> **TASK STATEMENT**
Reproduce all of the listing below without alteration.

___ RECORDED DATA ___

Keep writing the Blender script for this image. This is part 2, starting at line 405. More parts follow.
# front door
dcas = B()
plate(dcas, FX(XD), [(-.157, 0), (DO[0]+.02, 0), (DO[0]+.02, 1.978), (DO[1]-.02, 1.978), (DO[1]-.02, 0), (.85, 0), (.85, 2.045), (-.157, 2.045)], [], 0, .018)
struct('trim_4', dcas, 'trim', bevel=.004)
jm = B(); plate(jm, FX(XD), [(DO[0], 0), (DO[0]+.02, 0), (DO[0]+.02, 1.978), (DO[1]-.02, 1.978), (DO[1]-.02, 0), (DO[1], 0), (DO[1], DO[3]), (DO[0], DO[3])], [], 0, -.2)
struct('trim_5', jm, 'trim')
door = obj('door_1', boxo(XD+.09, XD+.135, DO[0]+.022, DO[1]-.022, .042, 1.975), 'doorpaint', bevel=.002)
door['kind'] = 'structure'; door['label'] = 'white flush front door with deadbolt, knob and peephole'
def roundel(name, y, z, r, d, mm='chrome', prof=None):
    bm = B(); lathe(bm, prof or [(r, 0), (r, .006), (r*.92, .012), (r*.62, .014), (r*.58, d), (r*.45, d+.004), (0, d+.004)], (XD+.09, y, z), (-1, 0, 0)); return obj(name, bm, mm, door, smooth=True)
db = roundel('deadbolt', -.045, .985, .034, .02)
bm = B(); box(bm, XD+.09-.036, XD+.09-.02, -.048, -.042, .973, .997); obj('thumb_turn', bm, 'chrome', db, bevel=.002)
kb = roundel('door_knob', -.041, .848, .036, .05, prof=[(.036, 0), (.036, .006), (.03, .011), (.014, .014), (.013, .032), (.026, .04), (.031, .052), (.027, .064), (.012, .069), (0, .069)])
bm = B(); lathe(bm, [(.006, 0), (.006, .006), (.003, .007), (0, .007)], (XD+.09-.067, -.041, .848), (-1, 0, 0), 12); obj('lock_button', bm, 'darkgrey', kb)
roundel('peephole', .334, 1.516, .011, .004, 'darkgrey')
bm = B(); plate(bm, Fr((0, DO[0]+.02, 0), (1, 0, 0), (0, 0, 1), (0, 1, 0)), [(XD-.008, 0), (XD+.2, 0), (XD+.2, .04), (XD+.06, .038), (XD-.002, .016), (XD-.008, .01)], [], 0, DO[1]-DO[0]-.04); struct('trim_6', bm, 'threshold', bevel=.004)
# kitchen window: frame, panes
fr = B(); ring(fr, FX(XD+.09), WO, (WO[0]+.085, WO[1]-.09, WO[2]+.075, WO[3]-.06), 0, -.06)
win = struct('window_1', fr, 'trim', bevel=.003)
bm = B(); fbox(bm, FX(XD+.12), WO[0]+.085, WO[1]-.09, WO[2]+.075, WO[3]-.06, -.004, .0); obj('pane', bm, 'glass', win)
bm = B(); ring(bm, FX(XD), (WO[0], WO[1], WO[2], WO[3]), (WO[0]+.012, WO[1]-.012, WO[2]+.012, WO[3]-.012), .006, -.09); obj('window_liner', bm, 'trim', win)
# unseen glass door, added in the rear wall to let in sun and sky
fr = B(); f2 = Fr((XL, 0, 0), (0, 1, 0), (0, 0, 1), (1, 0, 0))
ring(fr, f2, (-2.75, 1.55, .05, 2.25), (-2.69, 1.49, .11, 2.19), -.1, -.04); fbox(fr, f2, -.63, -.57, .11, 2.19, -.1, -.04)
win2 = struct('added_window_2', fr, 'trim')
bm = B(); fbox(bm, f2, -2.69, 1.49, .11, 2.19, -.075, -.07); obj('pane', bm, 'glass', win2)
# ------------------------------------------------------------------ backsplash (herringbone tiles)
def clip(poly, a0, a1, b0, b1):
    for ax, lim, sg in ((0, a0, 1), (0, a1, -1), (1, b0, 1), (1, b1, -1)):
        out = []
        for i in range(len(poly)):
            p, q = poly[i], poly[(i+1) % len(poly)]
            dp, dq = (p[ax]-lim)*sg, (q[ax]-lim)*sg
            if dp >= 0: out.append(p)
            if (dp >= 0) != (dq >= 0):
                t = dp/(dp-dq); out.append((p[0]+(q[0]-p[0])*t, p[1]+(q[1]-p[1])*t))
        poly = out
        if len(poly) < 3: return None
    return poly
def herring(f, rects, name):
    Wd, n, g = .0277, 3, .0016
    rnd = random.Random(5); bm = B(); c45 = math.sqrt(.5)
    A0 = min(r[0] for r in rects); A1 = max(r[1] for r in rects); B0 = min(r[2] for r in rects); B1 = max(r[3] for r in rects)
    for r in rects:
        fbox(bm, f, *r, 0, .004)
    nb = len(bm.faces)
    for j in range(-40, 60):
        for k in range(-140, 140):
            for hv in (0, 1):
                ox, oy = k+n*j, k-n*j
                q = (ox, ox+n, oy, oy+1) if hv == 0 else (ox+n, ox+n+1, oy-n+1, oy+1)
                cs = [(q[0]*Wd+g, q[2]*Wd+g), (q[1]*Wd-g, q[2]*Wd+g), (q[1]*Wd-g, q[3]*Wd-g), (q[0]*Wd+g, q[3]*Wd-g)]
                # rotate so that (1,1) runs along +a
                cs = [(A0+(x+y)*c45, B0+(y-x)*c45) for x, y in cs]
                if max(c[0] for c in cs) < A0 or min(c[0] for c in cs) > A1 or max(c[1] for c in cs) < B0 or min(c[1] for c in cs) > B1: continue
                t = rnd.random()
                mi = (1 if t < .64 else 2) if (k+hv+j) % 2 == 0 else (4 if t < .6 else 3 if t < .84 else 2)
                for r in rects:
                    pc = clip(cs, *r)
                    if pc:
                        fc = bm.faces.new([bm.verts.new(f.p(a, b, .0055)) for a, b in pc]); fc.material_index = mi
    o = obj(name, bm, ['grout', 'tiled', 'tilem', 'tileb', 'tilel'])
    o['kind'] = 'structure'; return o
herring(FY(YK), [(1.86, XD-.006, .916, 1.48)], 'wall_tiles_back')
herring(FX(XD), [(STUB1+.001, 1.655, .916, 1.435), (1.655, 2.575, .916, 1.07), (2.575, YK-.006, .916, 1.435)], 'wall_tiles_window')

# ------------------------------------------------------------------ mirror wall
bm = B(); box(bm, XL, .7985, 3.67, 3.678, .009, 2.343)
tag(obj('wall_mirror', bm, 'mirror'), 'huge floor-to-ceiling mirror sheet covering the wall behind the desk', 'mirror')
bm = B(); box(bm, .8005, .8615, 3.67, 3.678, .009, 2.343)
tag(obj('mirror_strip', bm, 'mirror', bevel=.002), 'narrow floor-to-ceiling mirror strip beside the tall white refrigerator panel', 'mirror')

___

> **FINISHED TASK**
Keep writing the Blender script for this image. This is part 2, starting at line 405. More parts follow.
# front door
dcas = B()
plate(dcas, FX(XD), [(-.157, 0), (DO[0]+.02, 0), (DO[0]+.02, 1.978), (DO[1]-.02, 1.978), (DO[1]-.02, 0), (.85, 0), (.85, 2.045), (-.157, 2.045)], [], 0, .018)
struct('trim_4', dcas, 'trim', bevel=.004)
jm = B(); plate(jm, FX(XD), [(DO[0], 0), (DO[0]+.02, 0), (DO[0]+.02, 1.978), (DO[1]-.02, 1.978), (DO[1]-.02, 0), (DO[1], 0), (DO[1], DO[3]), (DO[0], DO[3])], [], 0, -.2)
struct('trim_5', jm, 'trim')
door = obj('door_1', boxo(XD+.09, XD+.135, DO[0]+.022, DO[1]-.022, .042, 1.975), 'doorpaint', bevel=.002)
door['kind'] = 'structure'; door['label'] = 'white flush front door with deadbolt, knob and peephole'
def roundel(name, y, z, r, d, mm='chrome', prof=None):
    bm = B(); lathe(bm, prof or [(r, 0), (r, .006), (r*.92, .012), (r*.62, .014), (r*.58, d), (r*.45, d+.004), (0, d+.004)], (XD+.09, y, z), (-1, 0, 0)); return obj(name, bm, mm, door, smooth=True)
db = roundel('deadbolt', -.045, .985, .034, .02)
bm = B(); box(bm, XD+.09-.036, XD+.09-.02, -.048, -.042, .973, .997); obj('thumb_turn', bm, 'chrome', db, bevel=.002)
kb = roundel('door_knob', -.041, .848, .036, .05, prof=[(.036, 0), (.036, .006), (.03, .011), (.014, .014), (.013, .032), (.026, .04), (.031, .052), (.027, .064), (.012, .069), (0, .069)])
bm = B(); lathe(bm, [(.006, 0), (.006, .006), (.003, .007), (0, .007)], (XD+.09-.067, -.041, .848), (-1, 0, 0), 12); obj('lock_button', bm, 'darkgrey', kb)
roundel('peephole', .334, 1.516, .011, .004, 'darkgrey')
bm = B(); plate(bm, Fr((0, DO[0]+.02, 0), (1, 0, 0), (0, 0, 1), (0, 1, 0)), [(XD-.008, 0), (XD+.2, 0), (XD+.2, .04), (XD+.06, .038), (XD-.002, .016), (XD-.008, .01)], [], 0, DO[1]-DO[0]-.04); struct('trim_6', bm, 'threshold', bevel=.004)
# kitchen window: frame, panes
fr = B(); ring(fr, FX(XD+.09), WO, (WO[0]+.085, WO[1]-.09, WO[2]+.075, WO[3]-.06), 0, -.06)
win = struct('window_1', fr, 'trim', bevel=.003)
bm = B(); fbox(bm, FX(XD+.12), WO[0]+.085, WO[1]-.09, WO[2]+.075, WO[3]-.06, -.004, .0); obj('pane', bm, 'glass', win)
bm = B(); ring(bm, FX(XD), (WO[0], WO[1], WO[2], WO[3]), (WO[0]+.012, WO[1]-.012, WO[2]+.012, WO[3]-.012), .006, -.09); obj('window_liner', bm, 'trim', win)
# unseen glass door, added in the rear wall to let in sun and sky
fr = B(); f2 = Fr((XL, 0, 0), (0, 1, 0), (0, 0, 1), (1, 0, 0))
ring(fr, f2, (-2.75, 1.55, .05, 2.25), (-2.69, 1.49, .11, 2.19), -.1, -.04); fbox(fr, f2, -.63, -.57, .11, 2.19, -.1, -.04)
win2 = struct('added_window_2', fr, 'trim')
bm = B(); fbox(bm, f2, -2.69, 1.49, .11, 2.19, -.075, -.07); obj('pane', bm, 'glass', win2)
# ------------------------------------------------------------------ backsplash (herringbone tiles)
def clip(poly, a0, a1, b0, b1):
    for ax, lim, sg in ((0, a0, 1), (0, a1, -1), (1, b0, 1), (1, b1, -1)):
        out = []
        for i in range(len(poly)):
            p, q = poly[i], poly[(i+1) % len(poly)]
            dp, dq = (p[ax]-lim)*sg, (q[ax]-lim)*sg
            if dp >= 0: out.append(p)
            if (dp >= 0) != (dq >= 0):
                t = dp/(dp-dq); out.append((p[0]+(q[0]-p[0])*t, p[1]+(q[1]-p[1])*t))
        poly = out
        if len(poly) < 3: return None
    return poly
def herring(f, rects, name):
    Wd, n, g = .0277, 3, .0016
    rnd = random.Random(5); bm = B(); c45 = math.sqrt(.5)
    A0 = min(r[0] for r in rects); A1 = max(r[1] for r in rects); B0 = min(r[2] for r in rects); B1 = max(r[3] for r in rects)
    for r in rects:
        fbox(bm, f, *r, 0, .004)
    nb = len(bm.faces)
    for j in range(-40, 60):
        for k in range(-140, 140):
            for hv in (0, 1):
                ox, oy = k+n*j, k-n*j
                q = (ox, ox+n, oy, oy+1) if hv == 0 else (ox+n, ox+n+1, oy-n+1, oy+1)
                cs = [(q[0]*Wd+g, q[2]*Wd+g), (q[1]*Wd-g, q[2]*Wd+g), (q[1]*Wd-g, q[3]*Wd-g), (q[0]*Wd+g, q[3]*Wd-g)]
                # rotate so that (1,1) runs along +a
                cs = [(A0+(x+y)*c45, B0+(y-x)*c45) for x, y in cs]
                if max(c[0] for c in cs) < A0 or min(c[0] for c in cs) > A1 or max(c[1] for c in cs) < B0 or min(c[1] for c in cs) > B1: continue
                t = rnd.random()
                mi = (1 if t < .64 else 2) if (k+hv+j) % 2 == 0 else (4 if t < .6 else 3 if t < .84 else 2)
                for r in rects:
                    pc = clip(cs, *r)
                    if pc:
                        fc = bm.faces.new([bm.verts.new(f.p(a, b, .0055)) for a, b in pc]); fc.material_index = mi
    o = obj(name, bm, ['grout', 'tiled', 'tilem', 'tileb', 'tilel'])
    o['kind'] = 'structure'; return o
herring(FY(YK), [(1.86, XD-.006, .916, 1.48)], 'wall_tiles_back')
herring(FX(XD), [(STUB1+.001, 1.655, .916, 1.435), (1.655, 2.575, .916, 1.07), (2.575, YK-.006, .916, 1.435)], 'wall_tiles_window')

# ------------------------------------------------------------------ mirror wall
bm = B(); box(bm, XL, .7985, 3.67, 3.678, .009, 2.343)
tag(obj('wall_mirror', bm, 'mirror'), 'huge floor-to-ceiling mirror sheet covering the wall behind the desk', 'mirror')
bm = B(); box(bm, .8005, .8615, 3.67, 3.678, .009, 2.343)
tag(obj('mirror_strip', bm, 'mirror', bevel=.002), 'narrow floor-to-ceiling mirror strip beside the tall white refrigerator panel', 'mirror')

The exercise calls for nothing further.